◆ INFORMATION SHOWN:
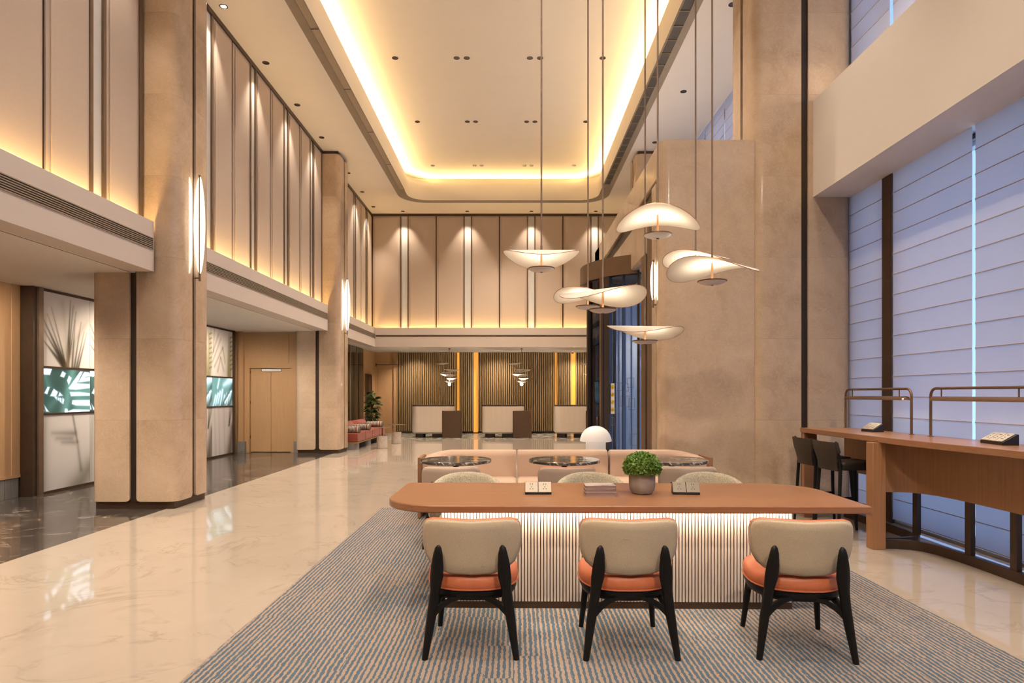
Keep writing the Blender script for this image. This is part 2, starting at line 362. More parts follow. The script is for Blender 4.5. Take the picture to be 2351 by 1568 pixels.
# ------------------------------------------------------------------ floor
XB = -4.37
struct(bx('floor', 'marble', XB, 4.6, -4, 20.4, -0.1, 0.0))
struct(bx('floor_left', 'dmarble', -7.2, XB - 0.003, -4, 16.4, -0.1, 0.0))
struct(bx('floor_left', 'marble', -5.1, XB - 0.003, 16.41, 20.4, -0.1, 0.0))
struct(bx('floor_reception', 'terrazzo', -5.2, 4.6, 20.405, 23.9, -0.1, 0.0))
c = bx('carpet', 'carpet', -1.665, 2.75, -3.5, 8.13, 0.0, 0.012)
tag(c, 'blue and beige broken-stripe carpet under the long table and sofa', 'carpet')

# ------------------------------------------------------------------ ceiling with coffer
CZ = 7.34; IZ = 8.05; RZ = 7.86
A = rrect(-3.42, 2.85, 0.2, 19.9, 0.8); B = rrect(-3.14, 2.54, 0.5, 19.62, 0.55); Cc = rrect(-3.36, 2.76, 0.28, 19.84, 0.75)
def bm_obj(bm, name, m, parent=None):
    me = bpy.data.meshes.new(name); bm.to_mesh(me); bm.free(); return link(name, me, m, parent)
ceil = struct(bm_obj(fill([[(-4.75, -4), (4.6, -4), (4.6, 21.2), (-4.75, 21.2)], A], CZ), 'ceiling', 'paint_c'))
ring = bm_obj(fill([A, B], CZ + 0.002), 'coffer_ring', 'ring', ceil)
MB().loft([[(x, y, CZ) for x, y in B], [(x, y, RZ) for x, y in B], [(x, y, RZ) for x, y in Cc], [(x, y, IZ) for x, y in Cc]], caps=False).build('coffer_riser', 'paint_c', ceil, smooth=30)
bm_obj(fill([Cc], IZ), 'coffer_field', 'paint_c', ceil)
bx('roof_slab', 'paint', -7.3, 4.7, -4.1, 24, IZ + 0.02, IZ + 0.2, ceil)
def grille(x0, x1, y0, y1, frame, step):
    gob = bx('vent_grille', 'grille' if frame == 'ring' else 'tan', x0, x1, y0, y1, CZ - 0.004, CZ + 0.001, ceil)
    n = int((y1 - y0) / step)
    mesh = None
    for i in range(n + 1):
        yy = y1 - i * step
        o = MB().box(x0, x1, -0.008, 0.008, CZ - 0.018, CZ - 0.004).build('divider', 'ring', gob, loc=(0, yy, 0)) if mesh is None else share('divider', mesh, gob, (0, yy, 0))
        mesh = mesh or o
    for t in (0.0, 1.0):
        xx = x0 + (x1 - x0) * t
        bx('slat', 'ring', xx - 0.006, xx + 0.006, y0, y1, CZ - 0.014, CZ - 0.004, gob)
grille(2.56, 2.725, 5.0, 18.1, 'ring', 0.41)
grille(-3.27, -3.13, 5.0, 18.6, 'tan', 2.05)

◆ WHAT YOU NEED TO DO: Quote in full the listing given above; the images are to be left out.

◆ EXPECTED ANSWER:
Keep writing the Blender script for this image. This is part 2, starting at line 362. More parts follow. The script is for Blender 4.5. Take the picture to be 2351 by 1568 pixels.
# ------------------------------------------------------------------ floor
XB = -4.37
struct(bx('floor', 'marble', XB, 4.6, -4, 20.4, -0.1, 0.0))
struct(bx('floor_left', 'dmarble', -7.2, XB - 0.003, -4, 16.4, -0.1, 0.0))
struct(bx('floor_left', 'marble', -5.1, XB - 0.003, 16.41, 20.4, -0.1, 0.0))
struct(bx('floor_reception', 'terrazzo', -5.2, 4.6, 20.405, 23.9, -0.1, 0.0))
c = bx('carpet', 'carpet', -1.665, 2.75, -3.5, 8.13, 0.0, 0.012)
tag(c, 'blue and beige broken-stripe carpet under the long table and sofa', 'carpet')

# ------------------------------------------------------------------ ceiling with coffer
CZ = 7.34; IZ = 8.05; RZ = 7.86
A = rrect(-3.42, 2.85, 0.2, 19.9, 0.8); B = rrect(-3.14, 2.54, 0.5, 19.62, 0.55); Cc = rrect(-3.36, 2.76, 0.28, 19.84, 0.75)
def bm_obj(bm, name, m, parent=None):
    me = bpy.data.meshes.new(name); bm.to_mesh(me); bm.free(); return link(name, me, m, parent)
ceil = struct(bm_obj(fill([[(-4.75, -4), (4.6, -4), (4.6, 21.2), (-4.75, 21.2)], A], CZ), 'ceiling', 'paint_c'))
ring = bm_obj(fill([A, B], CZ + 0.002), 'coffer_ring', 'ring', ceil)
MB().loft([[(x, y, CZ) for x, y in B], [(x, y, RZ) for x, y in B], [(x, y, RZ) for x, y in Cc], [(x, y, IZ) for x, y in Cc]], caps=False).build('coffer_riser', 'paint_c', ceil, smooth=30)
bm_obj(fill([Cc], IZ), 'coffer_field', 'paint_c', ceil)
bx('roof_slab', 'paint', -7.3, 4.7, -4.1, 24, IZ + 0.02, IZ + 0.2, ceil)
def grille(x0, x1, y0, y1, frame, step):
    gob = bx('vent_grille', 'grille' if frame == 'ring' else 'tan', x0, x1, y0, y1, CZ - 0.004, CZ + 0.001, ceil)
    n = int((y1 - y0) / step)
    mesh = None
    for i in range(n + 1):
        yy = y1 - i * step
        o = MB().box(x0, x1, -0.008, 0.008, CZ - 0.018, CZ - 0.004).build('divider', 'ring', gob, loc=(0, yy, 0)) if mesh is None else share('divider', mesh, gob, (0, yy, 0))
        mesh = mesh or o
    for t in (0.0, 1.0):
        xx = x0 + (x1 - x0) * t
        bx('slat', 'ring', xx - 0.006, xx + 0.006, y0, y1, CZ - 0.014, CZ - 0.004, gob)
grille(2.56, 2.725, 5.0, 18.1, 'ring', 0.41)
grille(-3.27, -3.13, 5.0, 18.6, 'tan', 2.05)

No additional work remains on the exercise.